Niente a che vedere con i tormentoni sui cuochi più o meno stellati e con le ricette presentate in tv come distillati di arte, sapienza, tradizione, innovazione. E chi più ne ha, più condisca. Quando Arnold Wesker, venticinquenne, ebbe l’idea di ambientare una sua commedia in cucina correva l’anno 1957 e la mitologia dei fornelli non era ancora diventata reality. La nuova produzione dello Stabile di Genova propone quindi un’idea di forte valenza simbolica, che con le ricette ha poco a che vedere. O per meglio dire: ne ha tanto quanto gli hotel di tanti film riproducono la realtà dei mestieri alberghieri.
L’ambientazione che Valerio Binasco colloca sulla scenografia di Guido Fiorato, un caos sapientemente fumoso che odora a volte di zolfo, vale come crocevia della più varia umanità. Davanti ai fornelli si litiga, si incrociano etnie, culture, pregiudizi, rivalità, voglia di far niente e speranza di mettersi in luce. In questa struttura il caos iniziale dei lavoranti, che diventa cosmos e chiara metafora del mondo nel secondo tempo, lascia avvertire un limite del copione. In altre parole: si attende troppo proprio nella parte più formalmente adrenalinica, per essere realmente trascinati e avvinti. Lavoro degno di nota comunque, pur in fase di rodaggio, anche per lo straordinario cast di interpreti che il regista orchestra e che tutto il teatro italiano dovrebbe tener d’occhio. E’ una squadra di venticinque elementi, tra giovani freschi di studi alla scuola di recitazione del teatro di Stabile di Genova e altri già maturi. In tempi di crisi non è facile portare in scena un lavoro corale. Può permetterselo chi ha alle spalle una fabbrica di apprendisti talentuosi e intende la loro formazione come una funzione primarie del teatro pubblico.

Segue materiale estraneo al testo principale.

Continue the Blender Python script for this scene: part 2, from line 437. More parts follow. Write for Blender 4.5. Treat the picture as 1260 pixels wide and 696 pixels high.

In una cucina corale come questa tutti gli interpreti meritano applausi, ma alcuni si imprimono negli occhi dello spettatore con forza particolare: impossibile non citare Aldo Ottobrino, alias Peter, addetto al pesce. Lascia il segno duettando in una nevrotica storia d’amore con la capo cameriera, Elisabetta Mazzullo, ormai una delle giovani risorse del teatro italiano. Ma è il suo scontro finale con il proprietario del ristorante (Massimo Cagnina) a far prendere il volo allo spettacolo.